SAN DIEGO (KGTV) - A Tierrasanta woman said a vicious root system could be damaging her home from underneath right now, but she claims her homeowners association is blowing off her concerns.

Penny Sansevieri spends hours each day working in the comforts of her own home, but her cozy office space gives way to worry every time she steps onto her patio. She walks out to find a crack in the cement, which came from roots belonging to a large tree in her front yard.

She noticed it in December and called the Villa Portofino HOA. A crew removed the Liquidambar tree and one other in her front yard, but Sansevieri said the man who did it gave her a warning.

"He said, 'Lady, you've got a root burrowing under your house,'" she said.

That could lead to potential damage to her foundation, and then much bigger problems. The worker removed the trees in January, but Sansevieri said she's still trying to get a response from the HOA when it comes to fixing her patio and inspecting her foundation.

She said she pays the association $150 a month.

"I think you feel a little unsafe, and you feel a little bit like you pay these dues for an association that just blows you off," she said.

Association President Chuck Dayton didn't want to get into specifics, but he said owners can file an internal dispute resolution with the board. He said the association mails information on the process annually to owners.

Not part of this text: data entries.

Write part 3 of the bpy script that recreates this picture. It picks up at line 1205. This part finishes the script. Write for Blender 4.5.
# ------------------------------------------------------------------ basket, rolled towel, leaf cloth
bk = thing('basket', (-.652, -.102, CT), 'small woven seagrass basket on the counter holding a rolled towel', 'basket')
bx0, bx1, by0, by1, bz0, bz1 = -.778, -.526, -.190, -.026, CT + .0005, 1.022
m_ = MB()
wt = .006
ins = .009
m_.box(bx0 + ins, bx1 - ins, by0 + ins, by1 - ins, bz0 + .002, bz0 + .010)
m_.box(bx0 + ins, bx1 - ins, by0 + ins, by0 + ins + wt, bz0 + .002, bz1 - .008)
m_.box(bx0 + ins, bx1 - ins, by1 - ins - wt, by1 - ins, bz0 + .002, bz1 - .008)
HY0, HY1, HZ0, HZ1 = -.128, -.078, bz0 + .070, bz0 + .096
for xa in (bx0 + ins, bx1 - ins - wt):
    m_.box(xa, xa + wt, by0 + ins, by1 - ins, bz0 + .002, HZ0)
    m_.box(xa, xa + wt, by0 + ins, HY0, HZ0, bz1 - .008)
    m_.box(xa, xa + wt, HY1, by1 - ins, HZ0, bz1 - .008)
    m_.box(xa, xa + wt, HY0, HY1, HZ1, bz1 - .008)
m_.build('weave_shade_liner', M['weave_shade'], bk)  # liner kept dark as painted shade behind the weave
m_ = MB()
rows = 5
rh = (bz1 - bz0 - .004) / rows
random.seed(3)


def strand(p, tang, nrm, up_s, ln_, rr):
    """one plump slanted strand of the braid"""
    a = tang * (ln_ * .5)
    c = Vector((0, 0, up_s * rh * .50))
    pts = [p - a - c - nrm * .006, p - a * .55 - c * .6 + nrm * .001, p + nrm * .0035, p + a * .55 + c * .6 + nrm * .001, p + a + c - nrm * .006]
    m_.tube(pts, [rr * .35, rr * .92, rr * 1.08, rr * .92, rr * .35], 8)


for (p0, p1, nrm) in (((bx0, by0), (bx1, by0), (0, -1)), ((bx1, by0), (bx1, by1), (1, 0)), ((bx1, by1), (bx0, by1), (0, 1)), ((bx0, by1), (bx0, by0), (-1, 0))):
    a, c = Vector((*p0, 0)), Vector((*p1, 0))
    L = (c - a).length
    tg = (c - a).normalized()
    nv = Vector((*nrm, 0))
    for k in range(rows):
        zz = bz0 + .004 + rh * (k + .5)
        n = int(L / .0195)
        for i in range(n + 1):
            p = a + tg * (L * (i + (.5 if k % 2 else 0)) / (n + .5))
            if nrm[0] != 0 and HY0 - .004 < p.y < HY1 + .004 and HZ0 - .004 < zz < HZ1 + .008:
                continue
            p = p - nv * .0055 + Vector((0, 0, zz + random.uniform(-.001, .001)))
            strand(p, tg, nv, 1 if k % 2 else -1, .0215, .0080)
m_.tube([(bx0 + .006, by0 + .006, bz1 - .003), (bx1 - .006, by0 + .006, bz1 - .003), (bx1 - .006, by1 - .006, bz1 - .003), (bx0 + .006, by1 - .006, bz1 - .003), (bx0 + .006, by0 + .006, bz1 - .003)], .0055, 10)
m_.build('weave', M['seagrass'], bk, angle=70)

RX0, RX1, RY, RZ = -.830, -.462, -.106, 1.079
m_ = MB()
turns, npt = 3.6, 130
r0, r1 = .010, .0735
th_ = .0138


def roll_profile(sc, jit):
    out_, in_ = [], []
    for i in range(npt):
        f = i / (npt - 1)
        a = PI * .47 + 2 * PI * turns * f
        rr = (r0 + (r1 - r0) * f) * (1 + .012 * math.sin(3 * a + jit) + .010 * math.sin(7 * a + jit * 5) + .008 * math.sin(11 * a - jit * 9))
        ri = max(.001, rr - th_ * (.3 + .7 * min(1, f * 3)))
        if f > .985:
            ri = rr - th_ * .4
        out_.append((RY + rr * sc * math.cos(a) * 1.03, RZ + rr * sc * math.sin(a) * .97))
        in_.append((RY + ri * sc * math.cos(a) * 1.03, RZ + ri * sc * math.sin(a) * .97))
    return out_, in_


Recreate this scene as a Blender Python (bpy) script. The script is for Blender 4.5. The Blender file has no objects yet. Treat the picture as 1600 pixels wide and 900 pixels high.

Sansevieri said she's never heard of that.

The California Department of Real Estate says residents should look at their HOA's governing documents for best ways to resolve issues.

Mark Goldman, a real estate lecturer at San Diego State University, said many times the complex is responsible for foundations. It would be spelled out in the bylaws. He said, either way, the problem could get worse.

"Deferring remedy for the roots can end up cost much more as the damage is amplified," Goldman said.

Sansevieri said she plans to go to a future board meeting and ask them to do their job -- that way, she says she can do hers with a clear mind.